King Charles in the 1600’s banned coffeehouses in England. Why? Because coffeehouses were places the people gathered together and talked, and they’d be a little amped up because of the coffee and they’d be feeling good with eacher other and so he put out a proclamation. I’m quoting it here:

“Restrain the spreading of false news and licentious talking of matters of state and government.” And he said that “this old discource that was going on” — this is really worth it — “that the public assumed to themselves a liberty not only in coffeehouses, but in other places in meetings, both public and private, to censor and defame the proceedings of state by speaking evil of things they do not understand and causing jealousy and dissatisfaction in the minds of my subjects.” The king’s subjects.

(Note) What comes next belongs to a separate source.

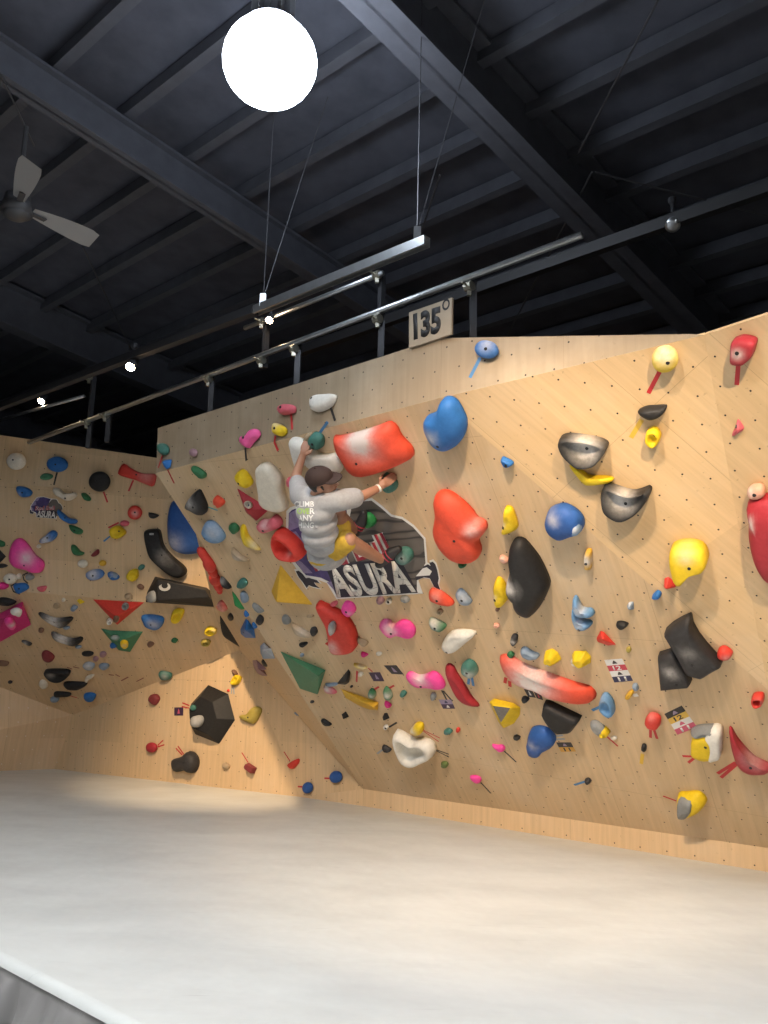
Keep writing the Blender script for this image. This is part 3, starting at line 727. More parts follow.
t('S','B','red',[(75,592),(115,655)],'red tape strip above the dark red box hold',.014)
h('S','T2','red',.08,'dome','red chunky hold low on the wall left of the two blue balls',[(372,665),(430,632),(433,660),(400,697),(375,688)])
t('S','T2','red',[(345,587),(383,645)],'red tape strip above the red chunky hold',.014)
h('S','T2','deepblue',.10,'ball','upper right of two blue ball holds low on the wall',el(680,748,37,40))
t('S','T2','red',[(604,757),(640,758)],'red tape strip left of the upper blue ball',.02)
h('S','T2','deepblue',.10,'ball','lower left of two blue ball holds low on the wall',el(499,817,30,37))
t('S','T2','red',[(434,810),(468,812)],'red tape strip left of the lower blue ball',.02)
h('S','T2','slate',.04,'edge','grey chip halfway down the left edge of the overhang',[(408,340),(440,322),(468,350),(448,362)],nob=True)
t('S','T2','brown',[(490,402),(540,466)],'thin brown strip below the grey chip on the overhang edge',.02)
# ---- left edge of the overhang
h('B','H','teal',.07,'dome','teal knob with red tape at the top left corner of the headwall',el(288,103,25,32,-10))
t('B','H','red',[(287,140),(265,208)],'red tape strip below the teal knob',.018)
h('B','H','blue',.06,'facet','blue pointed hold with red tape at the left end of the headwall',[(285,180),(300,162),(338,160),(330,205),(310,218),(295,205)],ap=(0,-8))
t('B','L','red',[(316,218),(352,293)],'red tape strip below the blue pointed hold',.018)
h('B','H','mauve',.04,'dome','small mauve knob near the left end of the headwall',el(455,123,18,22))
h('B','L','green',.05,'edge','long green sliver near the top left of the overhang',[(443,205),(475,208),(520,240),(522,265),(500,265),(470,240)],nob=True)
h('B','L','black',.11,'dome','black triangle hold with teal tape at the left of the overhang',[(410,420),(440,365),(475,338),(490,342),(525,420),(520,460),(495,468),(440,440)],ck=(440,392,30,.55),lump=.04)
t('B','L','teal',[(528,420),(590,441)],'teal tape strip right of the black triangle hold',.018)
h('B','L','scarlet',.07,'dome','small red hooked hold right of the black triangle hold',[(568,375),(585,367),(622,395),(618,415),(600,425),(588,408),(570,400)])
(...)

But I want to give you one more piece of this. The following year, he extends it to not just coffeehouses, but any place that sells coffee or chocolate or tea. And I’m not joking, by the way, this is true. And then the following year, he does another proclamation, and this one says, “Spreaders of false news or promoters of anything malicious against the state will be considered seditious.”

…Why I wanted to share that with you is that here we are on The Joe Rogan Experience which has had its share of shit flung at it for literally just having conversations — nothing more going on in here, no collection of weapons or plans to overthrow the government — and I always like to remind people that these things are not new. They’re human nature, meaning governments have done this always, and every word I just read in that thing — it’s amazing — he wanted to ban coffeehouses, and now people want to ban end-to-end encryption or anything else that will actually allow for open dialogue.